World Tour
World Tour
In what seems like a serious attempt in ending the long-drawn civil war in Libya that has divided the nation in two, leaders of the two main belligerents arrived in Moscow for talks. Both the UN-backed forces and those loyal to Russia-backed General Khalifar Haftar might sign a ceasefire. Russia and Turkey are the initiators of the talks and will first hold talks with the warring sides separately.
Pope Benedict XVI, who retired in 2013—the first pontiff in 600 years to do so—has broken his silence in favour of celibacy in the Catholic Church. He issued a defence of priestly celibacy as his successor, Pope Francis, considers easing a ban on married men serving as priests in the Amazon region. He made the appeal in a book co-authored with Cardinal Robert Sarah.
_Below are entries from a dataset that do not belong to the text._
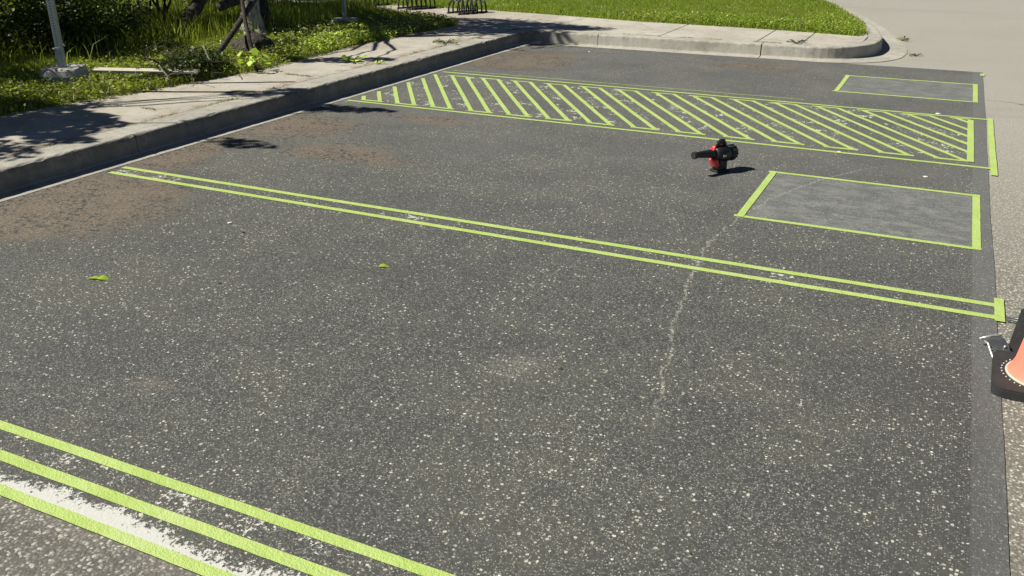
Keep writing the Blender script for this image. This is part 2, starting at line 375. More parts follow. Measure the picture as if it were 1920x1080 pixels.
# ------------------------------------------------------------------ ground, road, lot
def sheet(name, x0, x1, y0, y1, z, mat, nx=1, ny=1, jit=0):
    bm = bmesh.new(); g = [[bm.verts.new((x0 + (x1 - x0) * i / nx, y0 + (y1 - y0) * j / ny, z)) for i in range(nx + 1)] for j in range(ny + 1)]
    for j in range(ny):
        for i in range(nx): bm.faces.new((g[j][i], g[j][i + 1], g[j + 1][i + 1], g[j + 1][i]))
    return obj(name, bm, mat)
tag(sheet('ground', -600, 600, -600, 600, -.03, 'soil'), kind='structure')
tag(sheet('road', -60, 60, -40, 90, 0.0, 'road'), kind='structure')
def lot():
    # sealed coat with slightly ragged edges
    P = []; rr = random.Random(3)
    x0, x1, y0, y1 = -5.30, .405, 1.44, 11.66
    ys = np.arange(y0, y1, .03); xs = np.arange(x0, x1, .05)
    P += [(x, y0 + rr.uniform(-.003, .003)) for x in xs]
    P += [(x1 + rr.uniform(-.001, .001) + .004 * math.sin(y * 2.3) * math.sin(y * .9), y) for y in ys]
    P += [(x, y1 - (x + 5) * .002 + rr.uniform(-.004, .004)) for x in xs[::-1]]
    P += [(x0, y) for y in ys[::-4]]
    bm = bmesh.new(); top = bm.faces.new([bm.verts.new((x, y, .004)) for x, y in P])
    r = bmesh.ops.extrude_face_region(bm, geom=[top]); bmesh.ops.translate(bm, vec=(0, 0, -.003), verts=[v for v in r['geom'] if isinstance(v, bmesh.types.BMVert)])
    return obj('parking_lot', bm, 'seal')
tag(lot(), kind='structure')
ZL = .004
tag(sheet('flaking_parking_line', -6, 2.2, 1.425, 1.53, ZL + .0009, 'edge'), kind='structure')
tag(sheet('worn_parking_line', -5.2, .3, 1.565, 1.645, ZL + .0009, 'fleck'), kind='structure')
M['mark'] = mat_paint('white_paint_mark', .535, (.58, .58, .52), 45)
for x0, x1, y0, y1 in ((-2.95, -2.62, 4.285, 4.345), (-.62, -.50, 4.285, 4.35), (-.475, -.44, 4.29, 4.33), (-5.18, -4.62, 4.275, 4.36), (-1.02, -.96, 4.28, 4.35)):
    tag(sheet('paint_mark', x0, x1, y0, y1, ZL + .0011, 'mark'), kind='structure')
tag(sheet('faint_parking_line', -5.15, .38, 4.27, 4.36, ZL + .0006, 'fleck2'), kind='structure')

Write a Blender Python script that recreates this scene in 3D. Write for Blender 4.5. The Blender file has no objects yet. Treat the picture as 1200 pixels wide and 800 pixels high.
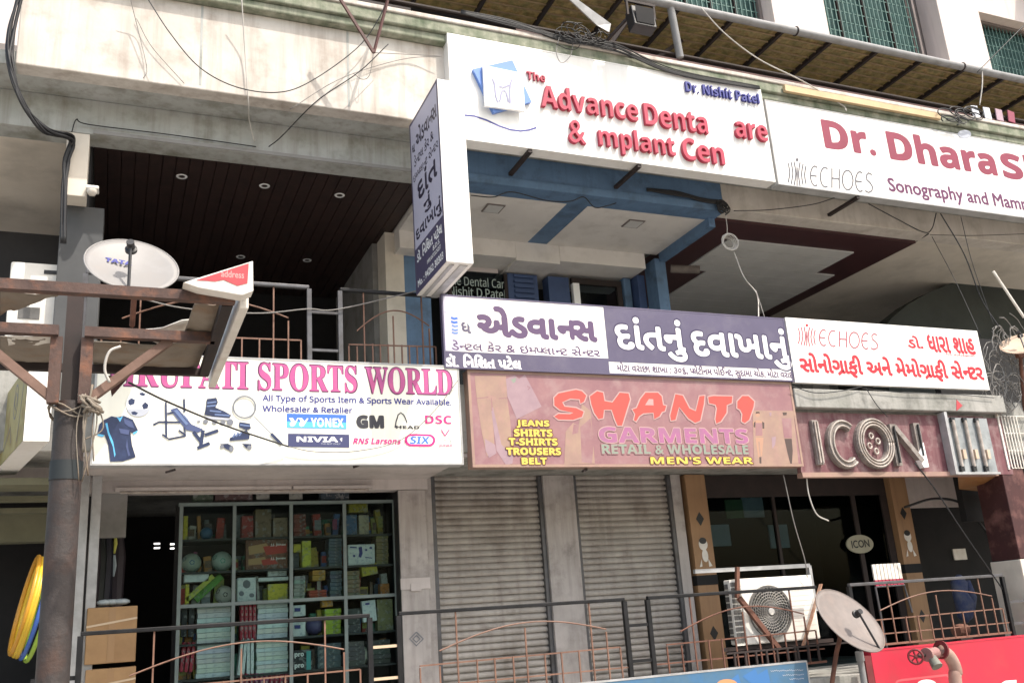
import bpy, bmesh, math, random
from mathutils import Vector, Matrix
from math import sin, cos, pi, radians, sqrt
random.seed(7)
sc = bpy.context.scene
COL = sc.collection
CZ = 4.0            # eye height of the photographer above the street; everything below is written relative to the eye

# ------------------------------------------------------------------ camera
PITCH, YAW, ROLL, FOC = radians(16.551), radians(23.451), radians(-4.0714), 1109.5
_f = Vector((sin(YAW)*cos(PITCH), cos(YAW)*cos(PITCH), sin(PITCH)))
_r = Vector((cos(YAW), -sin(YAW), 0)); _u = _r.cross(_f)
_r2 = _r*cos(ROLL) + _u*sin(ROLL); _u2 = -_r*sin(ROLL) + _u*cos(ROLL)
cam = bpy.data.cameras.new('camera'); camo = bpy.data.objects.new('camera', cam); COL.objects.link(camo)
mw = Matrix((_r2, _u2, -_f)).transposed().to_4x4(); mw.translation = (0, 0, CZ); camo.matrix_world = mw
cam.sensor_fit = 'HORIZONTAL'; cam.sensor_width = 36; cam.lens = 36*FOC/1200; cam.clip_end = 3000; cam.clip_start = .05
sc.camera = camo

# ------------------------------------------------------------------ light
SUN = Vector((0.30, -0.46, 0.84)).normalized()
w = bpy.data.worlds.new('World'); sc.world = w; w.use_nodes = True
nt = w.node_tree; sky = nt.nodes.new('ShaderNodeTexSky'); sky.sky_type = 'NISHITA'; sky.sun_disc = False
sky.sun_elevation = math.asin(SUN.z); sky.sun_rotation = math.atan2(SUN.x, SUN.y)
sky.air_density = 1.6; sky.dust_density = 4.5; sky.ozone_density = 1.0
nt.links.new(sky.outputs[0], nt.nodes['Background'].inputs[0]); nt.nodes['Background'].inputs[1].default_value = 0.15
sl = bpy.data.lights.new('sun', 'SUN'); sl.energy = 2.5; sl.angle = radians(.6); sl.color = (1, .94, .85)
so = bpy.data.objects.new('sun', sl); COL.objects.link(so); so.rotation_euler = (-SUN).to_track_quat('-Z', 'Y').to_euler(); so.location = (0, -5, 30)
sc.view_settings.view_transform = 'Standard'; sc.view_settings.look = 'None'; sc.view_settings.gamma = 1
sc.view_settings.exposure = 1.02; sc.view_settings.use_curve_mapping = False
sc.cycles.max_bounces = 10; sc.cycles.diffuse_bounces = 5; sc.cycles.transparent_max_bounces = 16
sc.cycles.use_denoising = True

# ------------------------------------------------------------------ helpers
def ray(x, y):
    return _r2*((x-600)/FOC) + _u2*((400-y)/FOC) + _f
def P(x, y, Y):                                  # photo pixel -> point on the vertical plane at depth Y
    d = ray(x, y); return d*(Y/d.y)
def PZ(x, y, z):                                 # photo pixel -> point on a horizontal plane
    d = ray(x, y); return d*(z/d.z)

MATS = {}
def mat(name, c, rough=.7, c2=None, scale=3, detail=6, metal=0, bump=0, streak=None, dirt=None, spec=.4, lo=.35, hi=.7, bscale=None):
    """base colour varied by noise; streak = (colour, amount) runs of dirt down the wall; dirt = (colour, amount, scale) blotches"""
    if name in MATS: return MATS[name]
    m = bpy.data.materials.new(name); m.use_nodes = True; MATS[name] = m
    t = m.node_tree; b = t.nodes['Principled BSDF']; L = t.links.new
    b.inputs['Roughness'].default_value = rough; b.inputs['Metallic'].default_value = metal
    b.inputs['Specular IOR Level'].default_value = spec
    tc = t.nodes.new('ShaderNodeTexCoord')
    def noise(s, d=detail, stretch=None):
        n = t.nodes.new('ShaderNodeTexNoise'); n.inputs['Scale'].default_value = s; n.inputs['Detail'].default_value = d; n.inputs['Roughness'].default_value = .62
        if stretch:
            mp = t.nodes.new('ShaderNodeMapping'); mp.inputs['Scale'].default_value = stretch; L(tc.outputs['Object'], mp.inputs[0]); L(mp.outputs[0], n.inputs['Vector'])
        else: L(tc.outputs['Object'], n.inputs['Vector'])
        return n.outputs['Fac']
    def ramp(x, lo, hi):
        r = t.nodes.new('ShaderNodeMapRange'); r.inputs[1].default_value = lo; r.inputs[2].default_value = hi; L(x, r.inputs[0]); return r.outputs[0]
    def mix(fac, a, c):
        mx = t.nodes.new('ShaderNodeMix'); mx.data_type = 'RGBA'; L(fac, mx.inputs['Factor'])
        for v, i in ((a, 6), (c, 7)):
            if isinstance(v, tuple): mx.inputs[i].default_value = (*v, 1)
            else: L(v, mx.inputs[i])
        return mx.outputs[2]
    def mul(x, k):
        q = t.nodes.new('ShaderNodeMath'); q.operation = 'MULTIPLY'; L(x, q.inputs[0]); q.inputs[1].default_value = k; return q.outputs[0]
    out = tuple(c)
    if c2: out = mix(ramp(noise(scale), lo, hi), out, tuple(c2))
    if dirt: out = mix(mul(ramp(noise(dirt[2], 8), .5, .72), dirt[1]), out, dirt[0])
    if streak: out = mix(mul(ramp(noise(1, 7, (9, 9, .7)), .48, .75), streak[1]), out, streak[0])
    if isinstance(out, tuple): b.inputs['Base Color'].default_value = (*out, 1)
    else: L(out, b.inputs['Base Color'])
    if bump:
        bp = t.nodes.new('ShaderNodeBump'); bp.inputs['Strength'].default_value = bump; bp.inputs['Distance'].default_value = .01
        L(noise(bscale or scale*6), bp.inputs['Height']); L(bp.outputs[0], b.inputs['Normal'])
    return m
def emit(name, c, s):
    m = bpy.data.materials.new(name); m.use_nodes = True; b = m.node_tree.nodes['Principled BSDF']
    b.inputs['Base Color'].default_value = (*c, 1); b.inputs['Emission Color'].default_value = (*c, 1); b.inputs['Emission Strength'].default_value = s; return m
def glass(name, tint=(.9, .95, .93), refl=.12):
    m = bpy.data.materials.new(name); m.use_nodes = True; t = m.node_tree; t.nodes.clear()
    o = t.nodes.new('ShaderNodeOutputMaterial'); mx = t.nodes.new('ShaderNodeMixShader'); a = t.nodes.new('ShaderNodeBsdfTransparent'); g = t.nodes.new('ShaderNodeBsdfGlossy')
    fr = t.nodes.new('ShaderNodeLayerWeight'); fr.inputs[0].default_value = refl
    a.inputs[0].default_value = (*tint, 1); g.inputs['Roughness'].default_value = .03
    t.links.new(fr.outputs['Fresnel'], mx.inputs[0]); t.links.new(a.outputs[0], mx.inputs[1]); t.links.new(g.outputs[0], mx.inputs[2]); t.links.new(mx.outputs[0], o.inputs[0]); return m

ORG = {}
def thing(name, label, cat, loc=(0, 0, 0), group=None):
    o = bpy.data.objects.new(name, None); COL.objects.link(o); o.empty_display_size = .2
    loc = Vector(loc); ORG[o.name] = loc; o.location = loc + Vector((0, 0, CZ))
    o['label'] = label; o['category'] = cat
    if group: o['group'] = group
    return o
def tag(o, label, cat, group=None):
    o['label'] = label; o['category'] = cat
    if group: o['group'] = group
    return o
def center(vs):
    lo = [min(v[i] for v in vs) for i in range(3)]; hi = [max(v[i] for v in vs) for i in range(3)]
    return Vector(((lo[0]+hi[0])/2, (lo[1]+hi[1])/2, lo[2]))
class B:
    def __init__(s): s.v = []; s.f = []; s.k = 0
    def add(s, vs, fs):
        n = len(s.v); s.v += [Vector(p) for p in vs]; s.f += [tuple(i+n for i in q) for q in fs]; return s
    def box(s, x0, x1, y0, y1, z0, z1, rot=0, about=None):
        vs = [Vector((x, y, z)) for x in (x0, x1) for y in (y0, y1) for z in (z0, z1)]
        if rot:
            c = Vector(about) if about else Vector(((x0+x1)/2, (y0+y1)/2, (z0+z1)/2)); R = Matrix.Rotation(rot, 3, 'Y') if isinstance(rot, float) else rot
            vs = [R@(v-c)+c for v in vs]
        return s.add(vs, [(0, 1, 3, 2), (4, 6, 7, 5), (0, 4, 5, 1), (2, 3, 7, 6), (0, 2, 6, 4), (1, 5, 7, 3)])
    def bar(s, a, b, w=.03, h=None, up=(0, 0, 1)):          # square bar between two points
        a, b = Vector(a), Vector(b); d = (b-a).normalized(); h = h or w
        u = Vector(up) if abs(d.dot(Vector(up))) < .97 else Vector((0, 1, 0))
        x = d.cross(u).normalized(); y = x.cross(d)
        vs = [p + x*(i*w/2) + y*(j*h/2) for p in (a, b) for i, j in ((-1, -1), (1, -1), (1, 1), (-1, 1))]
        return s.add(vs, [(3, 2, 1, 0), (4, 5, 6, 7), (0, 1, 5, 4), (1, 2, 6, 5), (2, 3, 7, 6), (3, 0, 4, 7)])
    def tube(s, pts, r, seg=8, caps=True):
        pts = [Vector(p) for p in pts]; n = len(pts); rs = r if isinstance(r, (list, tuple)) else [r]*n
        t0 = (pts[1]-pts[0]).normalized(); a = Vector((0, 0, 1)) if abs(t0.z) < .9 else Vector((1, 0, 0)); x = t0.cross(a).normalized()
        vs = []
        for i, p in enumerate(pts):
            t = (pts[min(i+1, n-1)] - pts[max(i-1, 0)]).normalized(); x = (x - t*x.dot(t)).normalized(); y = t.cross(x)
            vs += [p + (x*cos(2*pi*k/seg) + y*sin(2*pi*k/seg))*rs[i] for k in range(seg)]
        fs = [(i*seg+k, i*seg+(k+1) % seg, (i+1)*seg+(k+1) % seg, (i+1)*seg+k) for i in range(n-1) for k in range(seg)]
        if caps: fs += [tuple(range(seg))[::-1], tuple((n-1)*seg+k for k in range(seg))]
        return s.add(vs, fs)
    def lathe(s, prof, c, ax=(0, 0, 1), seg=24):            # prof: (radius, height along axis)
        c = Vector(c); ax = Vector(ax).normalized(); a = Vector((0, 0, 1)) if abs(ax.z) < .9 else Vector((1, 0, 0)); x = ax.cross(a).normalized(); y = ax.cross(x)
        vs = [c + ax*h + (x*cos(2*pi*k/seg)+y*sin(2*pi*k/seg))*r for r, h in prof for k in range(seg)]; n = len(prof)
        fs = [(i*seg+k, i*seg+(k+1) % seg, (i+1)*seg+(k+1) % seg, (i+1)*seg+k) for i in range(n-1) for k in range(seg)]
        return s.add(vs, fs)
    def sphere(s, c, r, seg=16, sq=(1, 1, 1)):
        c = Vector(c); n = seg//2; vs = [c+Vector((0, 0, -r*sq[2]))]
        for i in range(1, n): vs += [c + Vector((r*sq[0]*sin(pi*i/n)*cos(2*pi*k/seg), r*sq[1]*sin(pi*i/n)*sin(2*pi*k/seg), -r*sq[2]*cos(pi*i/n))) for k in range(seg)]
        vs.append(c+Vector((0, 0, r*sq[2]))); e = len(vs)-1
        fs = [(0, 1+(k+1) % seg, 1+k) for k in range(seg)] + [(1+(i-1)*seg+k, 1+(i-1)*seg+(k+1) % seg, 1+i*seg+(k+1) % seg, 1+i*seg+k) for i in range(1, n-1) for k in range(seg)]
        fs += [(e, 1+(n-2)*seg+k, 1+(n-2)*seg+(k+1) % seg) for k in range(seg)]
        return s.add(vs, fs)
    def torus(s, c, R, r, ax=(0, 0, 1), seg=40, sg=8, sx=1, sy=1):
        ax = Vector(ax).normalized(); a = Vector((0, 0, 1)) if abs(ax.z) < .9 else Vector((1, 0, 0)); x = ax.cross(a).normalized(); y = ax.cross(x); c = Vector(c)
        vs = []
        for i in range(seg):
            d = x*cos(2*pi*i/seg)*sx + y*sin(2*pi*i/seg)*sy
            for k in range(sg): vs.append(c + d*R + d*(r*cos(2*pi*k/sg)) + ax*(r*sin(2*pi*k/sg)))
        return s.add(vs, [(i*sg+k, ((i+1) % seg)*sg+k, ((i+1) % seg)*sg+(k+1) % sg, i*sg+(k+1) % sg) for i in range(seg) for k in range(sg)])
    def prism(s, pts, off):                                   # polygon swept along off
        pts = [Vector(p) for p in pts]; n = len(pts); off = Vector(off)
        return s.add(pts + [p+off for p in pts], [tuple(range(n)), tuple(range(2*n-1, n-1, -1))] + [(i+n, (i+1) % n+n, (i+1) % n, i) for i in range(n)])
    def quad(s, *pts): return s.add(pts, [tuple(range(len(pts)))])
    def out(s, name, m, parent=None, smooth=False, bevel=0, solid=0, fix=True):
        me = bpy.data.meshes.new(name); o = bpy.data.objects.new(name, me); COL.objects.link(o)
        if parent is not None: o.parent = parent; org = ORG[parent.name]; ORG[o.name] = org
        else: org = center(s.v); ORG[o.name] = org; o.location = org + Vector((0, 0, CZ))
        me.from_pydata([v-org for v in s.v], [], s.f); me.update()
        if fix:
            bm = bmesh.new(); bm.from_mesh(me); bmesh.ops.recalc_face_normals(bm, faces=bm.faces); bm.to_mesh(me); bm.free()
        if smooth:
            me.polygons.foreach_set('use_smooth', [True]*len(me.polygons))
            if smooth == 'auto': me.set_sharp_from_angle(angle=radians(40))
        me.materials.append(m)
        if bevel:
            b = o.modifiers.new('bevel', 'BEVEL'); b.width = bevel; b.segments = 2; b.limit_method = 'ANGLE'; b.angle_limit = radians(50)
        if solid:
            b = o.modifiers.new('solid', 'SOLIDIFY'); b.thickness = solid; b.offset = 0
        return o
def struct(o): o['kind'] = 'structure'; return o
def spline(pts, n=8):
    pts = [Vector(p) for p in pts]
    if len(pts) < 3:
        return pts
    q = [pts[0]*2-pts[1]] + pts + [pts[-1]*2-pts[-2]]; out = []
    for i in range(1, len(q)-2):
        a, b, c, d = q[i-1:i+3]
        for k in range(n):
            t = k/n; out.append(.5*((2*b) + (c-a)*t + (2*a-5*b+4*c-d)*t*t + (3*b-a-3*c+d)*t**3))
    return out + [pts[-1]]

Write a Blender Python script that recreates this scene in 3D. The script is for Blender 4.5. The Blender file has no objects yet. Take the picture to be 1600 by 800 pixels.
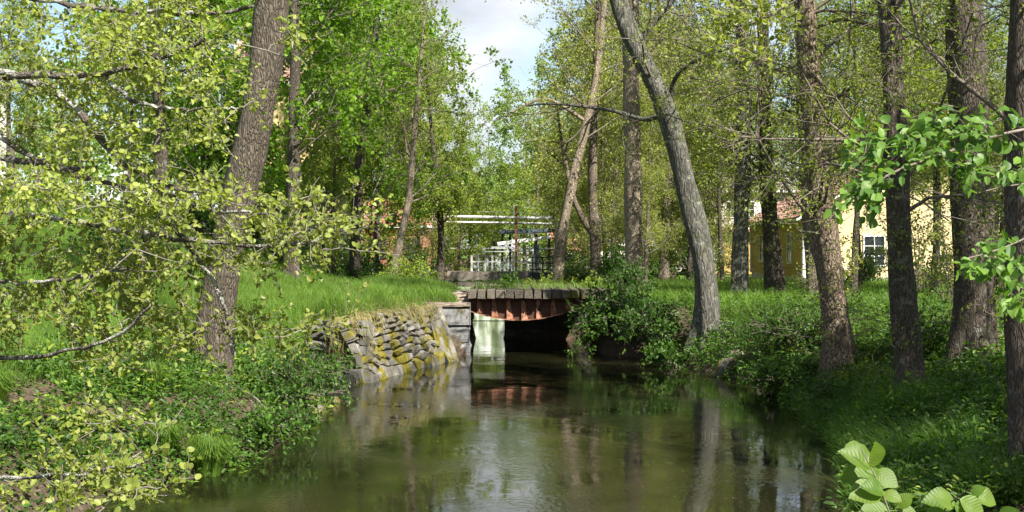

Nearly 2,800 employees are being laid off by Boeing as its crisis deepened with the revelation of hundreds of messages in which staff mocked regulators and admitted flaws in its 737 Max jets. The jets were grounded after they were involved in two fatal accidents. As investigators pored over the documents, Spirit Aerosystems, one of Max’s suppliers, said it will cut 15 per cent of its workforce.
Foreign Hand
Sharing water of common rivers between states is a universal problem. A dispute over the ownership of the Nile has been brewing for some time between Ethiopia and Egypt. The contention stems from the future of a giant hydropower project—Ethiopia’s Great Renaissance Dam—on Africa’s longest river. A deadline of January 15 was set up to solve the impasse. The next round of talks is due to resume in Washington later. The construction of the dam began in 2011 on the Blue Nile tributary in the Ethiopian highlands from where 85 per cent of the Nile’s waters flow. Sudan is also caught in the dispute over the mega dam. With fears of a conflict, the US is helping to mediate. At the centre of the dispute are plans to fill up the dam—Egypt fears it will allow Ethiopia to control the flow of Africa’s longest river. Hydroelectric power stations do not consume water, but the speed with which Ethiopia fills up the dam’s reservoir will affect the flow downstream. The longer it takes to fill the reservoir—bigger than Greater London, with a capacity of 74 billion cubic metres—the less impact there will be on the Nile’s level. Egypt has proposed a longer period so that the level does not dramatically drop. Talks between Egypt, Sudan and Ethiopia over operating the dam and filling its reservoir have made no progress in four years.
History Channel
The last monarch of Iran, Shah Mohammad Reza Pahlavi, was overthrown and forced into exile in January 1979, setting off the Islamic Revolution in Iran. A republic was set up under the Grand Ayatollah Ruhollah Khomeini, leader of one of the rebel factions. The revolt was supported by leftists, Islamic and student organisations. Demonstrations against the Shah had begun from October 1977, which developed into civil resistance. It intensified from January 1978; in months, Iran was crippled with a series of strikes. The Shah left his duties to a regency council and premier Shapour Bakhtiar. Ayatollah Khomeini was asked to return to Iran; in Tehran, millions greeted him. The royal reign collapsed soon after when guerrillas and rebel troops overwhelmed the army. A formal Islamic state was established and a theocratic-republican constitution was promulgated in April 1979. But the fate of the Shah—the most important US ally in the region—led to a prolonged period of instability for many gulf countries.